→ **What is required**: Provide an exact copy of the data, excluding the images.

— START Data segment —

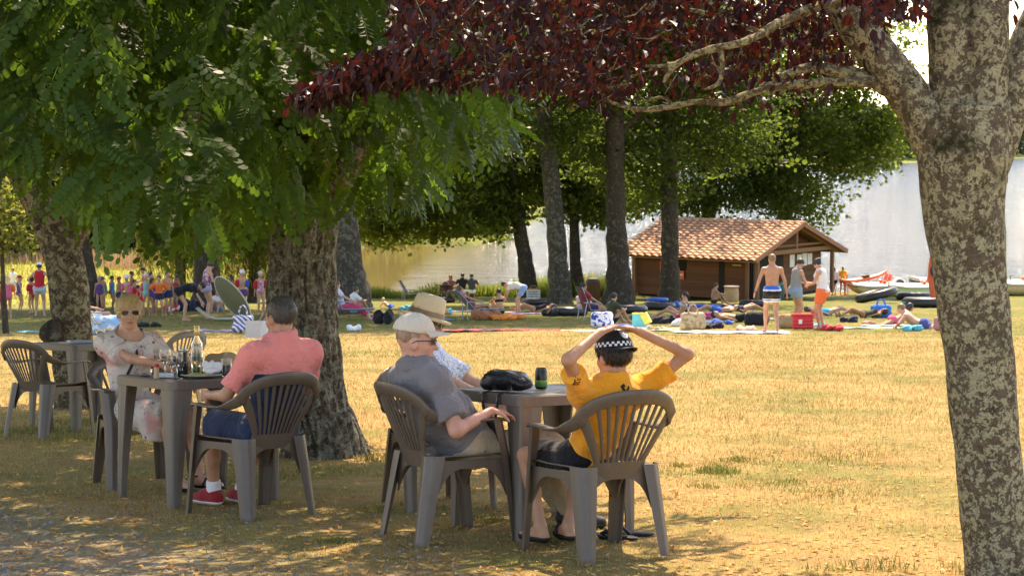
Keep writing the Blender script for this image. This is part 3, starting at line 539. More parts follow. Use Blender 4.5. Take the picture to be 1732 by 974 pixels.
bB = G(128, 690); dB = bB.y; sB = FPX/dB
tB = [bB+Vector((0, 0, -.25)), at(130, 670, dB), at(124, 600, dB), at(120, 520, dB), at(108, 440, dB), at(88, 380, dB), at(55, 320, dB), at(25, 270, dB), at(0, 200, dB)]
rB = [w_/2/sB for w_ in (100, 76, 68, 66, 66, 64, 58, 50, 36)]
cB = Vector((-5.3, 17.2, 0)); cB.z = gz(cB.x, cB.y)+4.9
def keepB(P):
    h = P[:, 2]-ground_np(P[:, 0], P[:, 1]); px = P[:, 0]/P[:, 1]*FPX+866; v = (CAM_Z-P[:, 2])/P[:, 1]*FPX+240
    return (h > 2.6) & (v < np.interp(px, [-200, 0, 120, 300, 450], [300, 270, 330, 330, 200]))
locust('lichen covered locust tree behind the empty chair, trunk bending left', bB, tB, rB, cB, (3.2, 3.2, 2.4), 1000, keepB, 0, .08, M_BARK_LICH, [([at(108, 430, dB), at(140, 370, dB), at(190, 300, dB), at(260, 220, dB)], [.15, .12, .09, .04])], 5)
m = MB(); g_ = at(92, 570, dB-.18)
limb(m, [Vector((.02, .1, .10)), Vector((0, 0, .08)), Vector((-.02, -.03, 0)), Vector((-.01, -.02, -.09))], [.05, .11, .12, .05], 14, .25, 9, 5)
burl = m.obj('burl', M_BARK_OAK, bpy.data.objects['locust_tree.001'], True); burl.location = g_-bB

# --- the purple leaved plum on the right
dP = 7.75; sP = FPX/dP; bP = GD(1690, dP); e = empty('plum_tree', Matrix.Translation(bP)); m = MB()
def W(px, py, dd=0): return at(px, py, dP+dd)-bP
limb(m, [W(1700, 1050), W(1694, 985), W(1680, 860), W(1668, 740), W(1656, 600), W(1640, 460), W(1630, 350), W(1632, 260), W(1640, 180)], [w_/2/sP for w_ in (150, 124, 112, 110, 116, 124, 136, 156, 140)], 80, .06, 3, 26)
limb(m, [W(1622, 300), W(1582, 230), W(1530, 150), W(1460, 60), W(1395, -40), W(1300, -160)], [w_/2/sP for w_ in (90, 84, 70, 64, 58, 40)], 40, .08, 5, 14)
limb(m, [W(1634, 290), W(1622, 200), W(1612, 100), W(1608, 0), W(1600, -150)], [w_/2/sP for w_ in (110, 92, 84, 80, 60)], 40, .06, 5, 14)
limb(m, [W(1650, 300), W(1662, 210, -.05), W(1668, 110, -.05), W(1672, 0, -.05), W(1690, -140)], [w_/2/sP for w_ in (110, 84, 74, 70, 50)], 40, .06, 5, 14)
limb(m, [W(1660, 290), W(1700, 190), W(1730, 100), W(1775, 0), W(1840, -120)], [w_/2/sP for w_ in (90, 74, 66, 60, 40)], 40, .06, 5, 14)
m.obj('trunk', M_BARK_PLUM, e, True)
for pts, wd in (([(1420, -10), (1380, 12), (1320, 38), (1262, 70), (1200, 84), (1160, 100), (1135, 118), (1122, 140)], (30, 22, 18, 15, 14, 13, 11, 5)), ([(1150, 108), (1120, 112), (1092, 112)], (9, 8, 5)), ([(1218, 82), (1222, 110), (1216, 140), (1192, 152)], (12, 10, 8, 4)), ([(1222, 120), (1204, 108)], (6, 3)),
                ([(1545, 178), (1500, 150), (1440, 124), (1370, 116), (1330, 126), (1270, 156)], (40, 34, 28, 22, 16, 6)), ([(1480, 140), (1400, 140), (1300, 150), (1230, 172), (1180, 172), (1135, 180), (1090, 186), (1040, 176), (1010, 150)], (22, 20, 18, 16, 12, 12, 10, 8, 4)), ([(1140, 180), (1120, 165), (1090, 170), (1075, 150)], (7, 6, 5, 3)),
                ([(1010, 150), (940, 140), (860, 130), (760, 120), (680, 105), (600, 120), (520, 160)], (7, 6, 6, 5, 4, 4, 2)), ([(1300, 60), (1180, 20), (1040, 10), (900, -10)], (10, 9, 8, 5))):
    b_ = MB(); fr_ = pts[0][0] in (1420, 1150, 1218, 1222); limb(b_, [W(x, y, (-.9 if pts[0][0] != 1420 else -.1-.8*min(1, i_/3)) if fr_ else (-.15 if pts[0][0] < 1500 else 0)) for i_, (x, y) in enumerate(pts)], [w_/2/sP*.8 for w_ in wd], 12, .32, 18, 7); b_.obj('branch', M_BARK_BRANCH if pts[0][0] < 1500 else M_BARK_PLUM, e, True)
LEAF = np.array([(0, 0, 0), (.3, .24, .05), (.68, .22, .04), (1, 0, -.12), (.68, -.22, .04), (.3, -.24, .05), (.5, 0, -.02)]); LEAF_F = np.array([(0, 1, 2, 6), (6, 2, 3, 4), (0, 6, 4, 5)])
n = 1900; u = RNG.normal(0, 1, (n, 3)); u /= np.linalg.norm(u, axis=1, keepdims=True); cP = np.array([1.15, 7.55, 0]); cP[2] = gz(1.15, 7.55)+3.55; rP = np.array([3.1, 2.35, 1.5])
S = cP+u*rP*RNG.random((n, 1))**.4; P = []; D = []
for k in range(20):
    tw = u*np.array([1, 1, .2])+np.array([0, 0, -.3]); q = S+tw*(.020*k)+RNG.normal(0, .025, (n, 3)); P.append(q); D.append(tw*.5+RNG.normal(0, .5, (n, 3))+np.array([0, 0, -.8]))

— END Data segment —

→ **Full response**:
Keep writing the Blender script for this image. This is part 3, starting at line 539. More parts follow. Use Blender 4.5. Take the picture to be 1732 by 974 pixels.
bB = G(128, 690); dB = bB.y; sB = FPX/dB
tB = [bB+Vector((0, 0, -.25)), at(130, 670, dB), at(124, 600, dB), at(120, 520, dB), at(108, 440, dB), at(88, 380, dB), at(55, 320, dB), at(25, 270, dB), at(0, 200, dB)]
rB = [w_/2/sB for w_ in (100, 76, 68, 66, 66, 64, 58, 50, 36)]
cB = Vector((-5.3, 17.2, 0)); cB.z = gz(cB.x, cB.y)+4.9
def keepB(P):
    h = P[:, 2]-ground_np(P[:, 0], P[:, 1]); px = P[:, 0]/P[:, 1]*FPX+866; v = (CAM_Z-P[:, 2])/P[:, 1]*FPX+240
    return (h > 2.6) & (v < np.interp(px, [-200, 0, 120, 300, 450], [300, 270, 330, 330, 200]))
locust('lichen covered locust tree behind the empty chair, trunk bending left', bB, tB, rB, cB, (3.2, 3.2, 2.4), 1000, keepB, 0, .08, M_BARK_LICH, [([at(108, 430, dB), at(140, 370, dB), at(190, 300, dB), at(260, 220, dB)], [.15, .12, .09, .04])], 5)
m = MB(); g_ = at(92, 570, dB-.18)
limb(m, [Vector((.02, .1, .10)), Vector((0, 0, .08)), Vector((-.02, -.03, 0)), Vector((-.01, -.02, -.09))], [.05, .11, .12, .05], 14, .25, 9, 5)
burl = m.obj('burl', M_BARK_OAK, bpy.data.objects['locust_tree.001'], True); burl.location = g_-bB

# --- the purple leaved plum on the right
dP = 7.75; sP = FPX/dP; bP = GD(1690, dP); e = empty('plum_tree', Matrix.Translation(bP)); m = MB()
def W(px, py, dd=0): return at(px, py, dP+dd)-bP
limb(m, [W(1700, 1050), W(1694, 985), W(1680, 860), W(1668, 740), W(1656, 600), W(1640, 460), W(1630, 350), W(1632, 260), W(1640, 180)], [w_/2/sP for w_ in (150, 124, 112, 110, 116, 124, 136, 156, 140)], 80, .06, 3, 26)
limb(m, [W(1622, 300), W(1582, 230), W(1530, 150), W(1460, 60), W(1395, -40), W(1300, -160)], [w_/2/sP for w_ in (90, 84, 70, 64, 58, 40)], 40, .08, 5, 14)
limb(m, [W(1634, 290), W(1622, 200), W(1612, 100), W(1608, 0), W(1600, -150)], [w_/2/sP for w_ in (110, 92, 84, 80, 60)], 40, .06, 5, 14)
limb(m, [W(1650, 300), W(1662, 210, -.05), W(1668, 110, -.05), W(1672, 0, -.05), W(1690, -140)], [w_/2/sP for w_ in (110, 84, 74, 70, 50)], 40, .06, 5, 14)
limb(m, [W(1660, 290), W(1700, 190), W(1730, 100), W(1775, 0), W(1840, -120)], [w_/2/sP for w_ in (90, 74, 66, 60, 40)], 40, .06, 5, 14)
m.obj('trunk', M_BARK_PLUM, e, True)
for pts, wd in (([(1420, -10), (1380, 12), (1320, 38), (1262, 70), (1200, 84), (1160, 100), (1135, 118), (1122, 140)], (30, 22, 18, 15, 14, 13, 11, 5)), ([(1150, 108), (1120, 112), (1092, 112)], (9, 8, 5)), ([(1218, 82), (1222, 110), (1216, 140), (1192, 152)], (12, 10, 8, 4)), ([(1222, 120), (1204, 108)], (6, 3)),
                ([(1545, 178), (1500, 150), (1440, 124), (1370, 116), (1330, 126), (1270, 156)], (40, 34, 28, 22, 16, 6)), ([(1480, 140), (1400, 140), (1300, 150), (1230, 172), (1180, 172), (1135, 180), (1090, 186), (1040, 176), (1010, 150)], (22, 20, 18, 16, 12, 12, 10, 8, 4)), ([(1140, 180), (1120, 165), (1090, 170), (1075, 150)], (7, 6, 5, 3)),
                ([(1010, 150), (940, 140), (860, 130), (760, 120), (680, 105), (600, 120), (520, 160)], (7, 6, 6, 5, 4, 4, 2)), ([(1300, 60), (1180, 20), (1040, 10), (900, -10)], (10, 9, 8, 5))):
    b_ = MB(); fr_ = pts[0][0] in (1420, 1150, 1218, 1222); limb(b_, [W(x, y, (-.9 if pts[0][0] != 1420 else -.1-.8*min(1, i_/3)) if fr_ else (-.15 if pts[0][0] < 1500 else 0)) for i_, (x, y) in enumerate(pts)], [w_/2/sP*.8 for w_ in wd], 12, .32, 18, 7); b_.obj('branch', M_BARK_BRANCH if pts[0][0] < 1500 else M_BARK_PLUM, e, True)
LEAF = np.array([(0, 0, 0), (.3, .24, .05), (.68, .22, .04), (1, 0, -.12), (.68, -.22, .04), (.3, -.24, .05), (.5, 0, -.02)]); LEAF_F = np.array([(0, 1, 2, 6), (6, 2, 3, 4), (0, 6, 4, 5)])
n = 1900; u = RNG.normal(0, 1, (n, 3)); u /= np.linalg.norm(u, axis=1, keepdims=True); cP = np.array([1.15, 7.55, 0]); cP[2] = gz(1.15, 7.55)+3.55; rP = np.array([3.1, 2.35, 1.5])
S = cP+u*rP*RNG.random((n, 1))**.4; P = []; D = []
for k in range(20):
    tw = u*np.array([1, 1, .2])+np.array([0, 0, -.3]); q = S+tw*(.020*k)+RNG.normal(0, .025, (n, 3)); P.append(q); D.append(tw*.5+RNG.normal(0, .5, (n, 3))+np.array([0, 0, -.8]))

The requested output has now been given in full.